## Given exercise:
Copy all lines below exactly as written. Leave pictures out.

## Data lines:
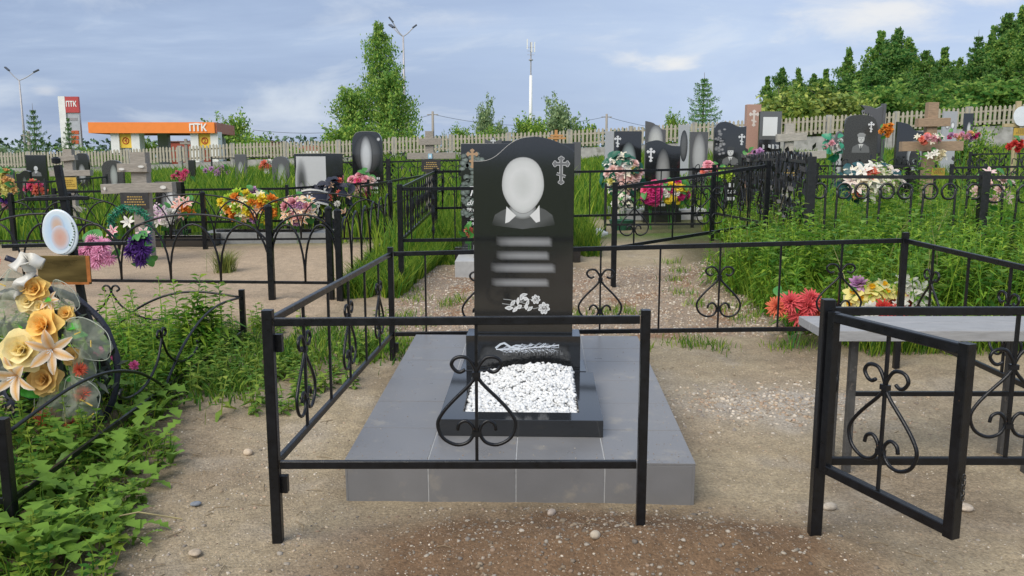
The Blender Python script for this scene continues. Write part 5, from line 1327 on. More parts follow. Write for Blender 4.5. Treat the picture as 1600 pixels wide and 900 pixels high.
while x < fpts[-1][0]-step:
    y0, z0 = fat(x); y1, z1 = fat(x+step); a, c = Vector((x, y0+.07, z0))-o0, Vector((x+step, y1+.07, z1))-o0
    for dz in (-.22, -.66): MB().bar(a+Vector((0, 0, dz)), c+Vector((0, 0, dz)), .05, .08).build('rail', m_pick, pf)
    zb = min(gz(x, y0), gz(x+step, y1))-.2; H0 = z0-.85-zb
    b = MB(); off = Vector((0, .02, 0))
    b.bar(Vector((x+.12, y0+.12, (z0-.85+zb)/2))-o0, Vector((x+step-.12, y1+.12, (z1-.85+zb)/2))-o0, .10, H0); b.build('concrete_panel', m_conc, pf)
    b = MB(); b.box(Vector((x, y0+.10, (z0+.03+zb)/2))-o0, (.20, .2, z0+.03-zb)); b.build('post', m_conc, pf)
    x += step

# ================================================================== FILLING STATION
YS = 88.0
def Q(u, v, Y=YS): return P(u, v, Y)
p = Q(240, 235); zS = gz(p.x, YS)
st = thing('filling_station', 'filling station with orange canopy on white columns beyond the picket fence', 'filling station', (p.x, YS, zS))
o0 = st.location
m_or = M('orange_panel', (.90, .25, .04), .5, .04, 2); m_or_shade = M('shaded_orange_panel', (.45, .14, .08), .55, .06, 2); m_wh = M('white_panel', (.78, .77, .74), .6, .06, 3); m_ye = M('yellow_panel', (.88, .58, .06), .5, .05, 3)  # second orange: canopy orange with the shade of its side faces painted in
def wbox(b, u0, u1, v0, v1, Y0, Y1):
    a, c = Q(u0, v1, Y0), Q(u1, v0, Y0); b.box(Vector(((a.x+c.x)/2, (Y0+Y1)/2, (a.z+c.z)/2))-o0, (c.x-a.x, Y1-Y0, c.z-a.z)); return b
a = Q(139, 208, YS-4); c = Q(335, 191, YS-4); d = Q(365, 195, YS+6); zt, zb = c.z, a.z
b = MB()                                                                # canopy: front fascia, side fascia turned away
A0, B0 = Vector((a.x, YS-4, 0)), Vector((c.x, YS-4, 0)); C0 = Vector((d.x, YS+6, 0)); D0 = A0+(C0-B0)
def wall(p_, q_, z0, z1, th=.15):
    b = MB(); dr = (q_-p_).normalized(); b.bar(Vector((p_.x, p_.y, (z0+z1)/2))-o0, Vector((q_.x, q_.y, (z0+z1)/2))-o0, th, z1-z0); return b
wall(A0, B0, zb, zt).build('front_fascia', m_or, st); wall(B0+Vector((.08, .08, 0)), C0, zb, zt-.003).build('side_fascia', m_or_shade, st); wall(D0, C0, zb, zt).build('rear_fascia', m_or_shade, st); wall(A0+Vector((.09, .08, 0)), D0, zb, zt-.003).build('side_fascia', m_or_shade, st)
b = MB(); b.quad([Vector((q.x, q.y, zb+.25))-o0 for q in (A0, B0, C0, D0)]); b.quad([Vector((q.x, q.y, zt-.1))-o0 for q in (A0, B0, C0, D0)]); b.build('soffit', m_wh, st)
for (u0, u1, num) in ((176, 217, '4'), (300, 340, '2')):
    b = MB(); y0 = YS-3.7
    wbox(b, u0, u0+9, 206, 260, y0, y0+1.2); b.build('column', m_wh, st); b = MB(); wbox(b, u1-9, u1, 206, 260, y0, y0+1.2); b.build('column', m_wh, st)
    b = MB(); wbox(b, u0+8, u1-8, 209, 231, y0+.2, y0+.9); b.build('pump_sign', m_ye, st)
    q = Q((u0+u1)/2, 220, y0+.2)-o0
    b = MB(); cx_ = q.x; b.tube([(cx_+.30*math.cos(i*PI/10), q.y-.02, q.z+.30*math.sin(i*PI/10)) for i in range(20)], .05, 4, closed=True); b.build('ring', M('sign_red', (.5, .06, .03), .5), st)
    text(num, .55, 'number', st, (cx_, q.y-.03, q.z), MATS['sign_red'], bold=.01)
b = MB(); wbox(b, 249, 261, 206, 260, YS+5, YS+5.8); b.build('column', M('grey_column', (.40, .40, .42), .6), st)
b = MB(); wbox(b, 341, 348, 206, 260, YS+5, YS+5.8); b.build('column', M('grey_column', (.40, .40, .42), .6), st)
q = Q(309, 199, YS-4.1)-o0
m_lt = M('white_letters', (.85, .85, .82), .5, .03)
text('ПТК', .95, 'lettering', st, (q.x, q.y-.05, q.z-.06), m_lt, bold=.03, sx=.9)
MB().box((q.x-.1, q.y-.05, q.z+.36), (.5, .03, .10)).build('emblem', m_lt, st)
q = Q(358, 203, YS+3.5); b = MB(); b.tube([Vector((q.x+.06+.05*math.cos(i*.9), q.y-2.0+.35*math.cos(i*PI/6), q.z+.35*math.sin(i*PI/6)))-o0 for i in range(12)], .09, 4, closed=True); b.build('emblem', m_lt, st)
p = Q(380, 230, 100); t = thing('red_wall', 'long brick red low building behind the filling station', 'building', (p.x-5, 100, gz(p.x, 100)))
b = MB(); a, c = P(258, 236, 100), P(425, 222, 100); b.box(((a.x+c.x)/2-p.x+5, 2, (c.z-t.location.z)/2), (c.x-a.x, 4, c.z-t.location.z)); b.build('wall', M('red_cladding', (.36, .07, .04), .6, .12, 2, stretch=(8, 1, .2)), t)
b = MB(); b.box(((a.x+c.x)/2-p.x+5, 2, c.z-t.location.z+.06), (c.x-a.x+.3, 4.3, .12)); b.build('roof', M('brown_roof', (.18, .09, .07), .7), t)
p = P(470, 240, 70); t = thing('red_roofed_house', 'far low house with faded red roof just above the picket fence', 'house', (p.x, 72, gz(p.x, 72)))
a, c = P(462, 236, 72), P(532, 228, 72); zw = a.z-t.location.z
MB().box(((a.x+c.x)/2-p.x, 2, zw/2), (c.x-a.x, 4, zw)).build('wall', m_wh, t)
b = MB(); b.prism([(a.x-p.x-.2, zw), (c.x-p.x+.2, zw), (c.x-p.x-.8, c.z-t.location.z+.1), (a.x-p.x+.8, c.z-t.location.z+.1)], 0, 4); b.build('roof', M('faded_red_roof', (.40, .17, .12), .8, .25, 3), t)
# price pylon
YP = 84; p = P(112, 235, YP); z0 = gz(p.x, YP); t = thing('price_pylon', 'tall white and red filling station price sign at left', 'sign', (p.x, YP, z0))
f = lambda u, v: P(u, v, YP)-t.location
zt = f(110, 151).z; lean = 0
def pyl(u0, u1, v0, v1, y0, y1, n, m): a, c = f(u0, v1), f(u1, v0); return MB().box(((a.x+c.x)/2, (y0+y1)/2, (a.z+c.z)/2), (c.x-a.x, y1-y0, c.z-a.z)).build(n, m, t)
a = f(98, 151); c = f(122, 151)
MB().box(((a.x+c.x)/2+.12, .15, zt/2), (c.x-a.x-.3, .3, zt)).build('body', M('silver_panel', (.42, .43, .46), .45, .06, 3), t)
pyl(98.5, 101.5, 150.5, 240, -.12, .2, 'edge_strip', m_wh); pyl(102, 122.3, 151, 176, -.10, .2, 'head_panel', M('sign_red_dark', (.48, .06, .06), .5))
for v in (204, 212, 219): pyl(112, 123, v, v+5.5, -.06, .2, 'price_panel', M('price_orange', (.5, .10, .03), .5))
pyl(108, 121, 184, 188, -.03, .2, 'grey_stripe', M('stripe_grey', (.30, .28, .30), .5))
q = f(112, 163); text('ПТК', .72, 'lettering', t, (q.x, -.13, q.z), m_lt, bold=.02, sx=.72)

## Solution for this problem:
The Blender Python script for this scene continues. Write part 5, from line 1327 on. More parts follow. Write for Blender 4.5. Treat the picture as 1600 pixels wide and 900 pixels high.
while x < fpts[-1][0]-step:
    y0, z0 = fat(x); y1, z1 = fat(x+step); a, c = Vector((x, y0+.07, z0))-o0, Vector((x+step, y1+.07, z1))-o0
    for dz in (-.22, -.66): MB().bar(a+Vector((0, 0, dz)), c+Vector((0, 0, dz)), .05, .08).build('rail', m_pick, pf)
    zb = min(gz(x, y0), gz(x+step, y1))-.2; H0 = z0-.85-zb
    b = MB(); off = Vector((0, .02, 0))
    b.bar(Vector((x+.12, y0+.12, (z0-.85+zb)/2))-o0, Vector((x+step-.12, y1+.12, (z1-.85+zb)/2))-o0, .10, H0); b.build('concrete_panel', m_conc, pf)
    b = MB(); b.box(Vector((x, y0+.10, (z0+.03+zb)/2))-o0, (.20, .2, z0+.03-zb)); b.build('post', m_conc, pf)
    x += step

# ================================================================== FILLING STATION
YS = 88.0
def Q(u, v, Y=YS): return P(u, v, Y)
p = Q(240, 235); zS = gz(p.x, YS)
st = thing('filling_station', 'filling station with orange canopy on white columns beyond the picket fence', 'filling station', (p.x, YS, zS))
o0 = st.location
m_or = M('orange_panel', (.90, .25, .04), .5, .04, 2); m_or_shade = M('shaded_orange_panel', (.45, .14, .08), .55, .06, 2); m_wh = M('white_panel', (.78, .77, .74), .6, .06, 3); m_ye = M('yellow_panel', (.88, .58, .06), .5, .05, 3)  # second orange: canopy orange with the shade of its side faces painted in
def wbox(b, u0, u1, v0, v1, Y0, Y1):
    a, c = Q(u0, v1, Y0), Q(u1, v0, Y0); b.box(Vector(((a.x+c.x)/2, (Y0+Y1)/2, (a.z+c.z)/2))-o0, (c.x-a.x, Y1-Y0, c.z-a.z)); return b
a = Q(139, 208, YS-4); c = Q(335, 191, YS-4); d = Q(365, 195, YS+6); zt, zb = c.z, a.z
b = MB()                                                                # canopy: front fascia, side fascia turned away
A0, B0 = Vector((a.x, YS-4, 0)), Vector((c.x, YS-4, 0)); C0 = Vector((d.x, YS+6, 0)); D0 = A0+(C0-B0)
def wall(p_, q_, z0, z1, th=.15):
    b = MB(); dr = (q_-p_).normalized(); b.bar(Vector((p_.x, p_.y, (z0+z1)/2))-o0, Vector((q_.x, q_.y, (z0+z1)/2))-o0, th, z1-z0); return b
wall(A0, B0, zb, zt).build('front_fascia', m_or, st); wall(B0+Vector((.08, .08, 0)), C0, zb, zt-.003).build('side_fascia', m_or_shade, st); wall(D0, C0, zb, zt).build('rear_fascia', m_or_shade, st); wall(A0+Vector((.09, .08, 0)), D0, zb, zt-.003).build('side_fascia', m_or_shade, st)
b = MB(); b.quad([Vector((q.x, q.y, zb+.25))-o0 for q in (A0, B0, C0, D0)]); b.quad([Vector((q.x, q.y, zt-.1))-o0 for q in (A0, B0, C0, D0)]); b.build('soffit', m_wh, st)
for (u0, u1, num) in ((176, 217, '4'), (300, 340, '2')):
    b = MB(); y0 = YS-3.7
    wbox(b, u0, u0+9, 206, 260, y0, y0+1.2); b.build('column', m_wh, st); b = MB(); wbox(b, u1-9, u1, 206, 260, y0, y0+1.2); b.build('column', m_wh, st)
    b = MB(); wbox(b, u0+8, u1-8, 209, 231, y0+.2, y0+.9); b.build('pump_sign', m_ye, st)
    q = Q((u0+u1)/2, 220, y0+.2)-o0
    b = MB(); cx_ = q.x; b.tube([(cx_+.30*math.cos(i*PI/10), q.y-.02, q.z+.30*math.sin(i*PI/10)) for i in range(20)], .05, 4, closed=True); b.build('ring', M('sign_red', (.5, .06, .03), .5), st)
    text(num, .55, 'number', st, (cx_, q.y-.03, q.z), MATS['sign_red'], bold=.01)
b = MB(); wbox(b, 249, 261, 206, 260, YS+5, YS+5.8); b.build('column', M('grey_column', (.40, .40, .42), .6), st)
b = MB(); wbox(b, 341, 348, 206, 260, YS+5, YS+5.8); b.build('column', M('grey_column', (.40, .40, .42), .6), st)
q = Q(309, 199, YS-4.1)-o0
m_lt = M('white_letters', (.85, .85, .82), .5, .03)
text('ПТК', .95, 'lettering', st, (q.x, q.y-.05, q.z-.06), m_lt, bold=.03, sx=.9)
MB().box((q.x-.1, q.y-.05, q.z+.36), (.5, .03, .10)).build('emblem', m_lt, st)
q = Q(358, 203, YS+3.5); b = MB(); b.tube([Vector((q.x+.06+.05*math.cos(i*.9), q.y-2.0+.35*math.cos(i*PI/6), q.z+.35*math.sin(i*PI/6)))-o0 for i in range(12)], .09, 4, closed=True); b.build('emblem', m_lt, st)
p = Q(380, 230, 100); t = thing('red_wall', 'long brick red low building behind the filling station', 'building', (p.x-5, 100, gz(p.x, 100)))
b = MB(); a, c = P(258, 236, 100), P(425, 222, 100); b.box(((a.x+c.x)/2-p.x+5, 2, (c.z-t.location.z)/2), (c.x-a.x, 4, c.z-t.location.z)); b.build('wall', M('red_cladding', (.36, .07, .04), .6, .12, 2, stretch=(8, 1, .2)), t)
b = MB(); b.box(((a.x+c.x)/2-p.x+5, 2, c.z-t.location.z+.06), (c.x-a.x+.3, 4.3, .12)); b.build('roof', M('brown_roof', (.18, .09, .07), .7), t)
p = P(470, 240, 70); t = thing('red_roofed_house', 'far low house with faded red roof just above the picket fence', 'house', (p.x, 72, gz(p.x, 72)))
a, c = P(462, 236, 72), P(532, 228, 72); zw = a.z-t.location.z
MB().box(((a.x+c.x)/2-p.x, 2, zw/2), (c.x-a.x, 4, zw)).build('wall', m_wh, t)
b = MB(); b.prism([(a.x-p.x-.2, zw), (c.x-p.x+.2, zw), (c.x-p.x-.8, c.z-t.location.z+.1), (a.x-p.x+.8, c.z-t.location.z+.1)], 0, 4); b.build('roof', M('faded_red_roof', (.40, .17, .12), .8, .25, 3), t)
# price pylon
YP = 84; p = P(112, 235, YP); z0 = gz(p.x, YP); t = thing('price_pylon', 'tall white and red filling station price sign at left', 'sign', (p.x, YP, z0))
f = lambda u, v: P(u, v, YP)-t.location
zt = f(110, 151).z; lean = 0
def pyl(u0, u1, v0, v1, y0, y1, n, m): a, c = f(u0, v1), f(u1, v0); return MB().box(((a.x+c.x)/2, (y0+y1)/2, (a.z+c.z)/2), (c.x-a.x, y1-y0, c.z-a.z)).build(n, m, t)
a = f(98, 151); c = f(122, 151)
MB().box(((a.x+c.x)/2+.12, .15, zt/2), (c.x-a.x-.3, .3, zt)).build('body', M('silver_panel', (.42, .43, .46), .45, .06, 3), t)
pyl(98.5, 101.5, 150.5, 240, -.12, .2, 'edge_strip', m_wh); pyl(102, 122.3, 151, 176, -.10, .2, 'head_panel', M('sign_red_dark', (.48, .06, .06), .5))
for v in (204, 212, 219): pyl(112, 123, v, v+5.5, -.06, .2, 'price_panel', M('price_orange', (.5, .10, .03), .5))
pyl(108, 121, 184, 188, -.03, .2, 'grey_stripe', M('stripe_grey', (.30, .28, .30), .5))
q = f(112, 163); text('ПТК', .72, 'lettering', t, (q.x, -.13, q.z), m_lt, bold=.02, sx=.72)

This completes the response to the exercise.